What’s the deal with Japanese toilets? I know somebody that lives in Japan, and on his blog (here: http://warmothstrat.wordpress.com/) he has a funny tale of using these Japanese toilets.

Why are they like that? It seems so…inferior to a true sit-down model.

I think humans are really “supposed” to squat when dropping a deuce.

Squatters are popular in Asia. They suck.

I’ve been to Japan and many other countries over the years. It really is fascinating.

Travel makes you realize that no matter how obvious it might seem that your “home” way is the only right way to do something, there’s another way to do it that’s just as good, or even better. Whatever that thing might be.

That’s actually been very useful in my career from time to time.

In the US, classes are not required in order to obtain a motorcycle endorsement (though some states will let you skip the road test if you present a certificate of completion from an MSF course). You can just show up cold and take the road test, and if you pass, you get the endorsement. The level of skill required in order to pass the test is sadly low, and there are no gradations to it: once you have your endorsement, you are authorized to pilot anything from the lowliest 250cc bike up to the most terrifying world-class superbike.

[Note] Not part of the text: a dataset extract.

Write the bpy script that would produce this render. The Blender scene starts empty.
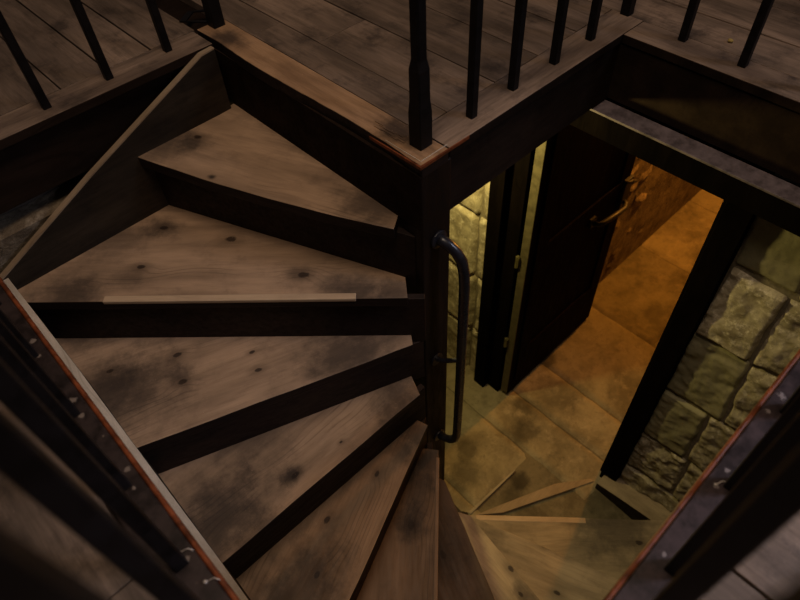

As in Japan, only an ordinary driver’s license is needed to pilot a scooter.

That may help explain why motorcycles are so popular in the US.

I enjoyed receiving a washcloth or disposable wipe before every restaurant meal. Here in the states I’ll often head for the bathroom just after ordering so I can wash my hands, but that wasn’t needed in Japan. I liked it, and wish it was a more popular practice around here.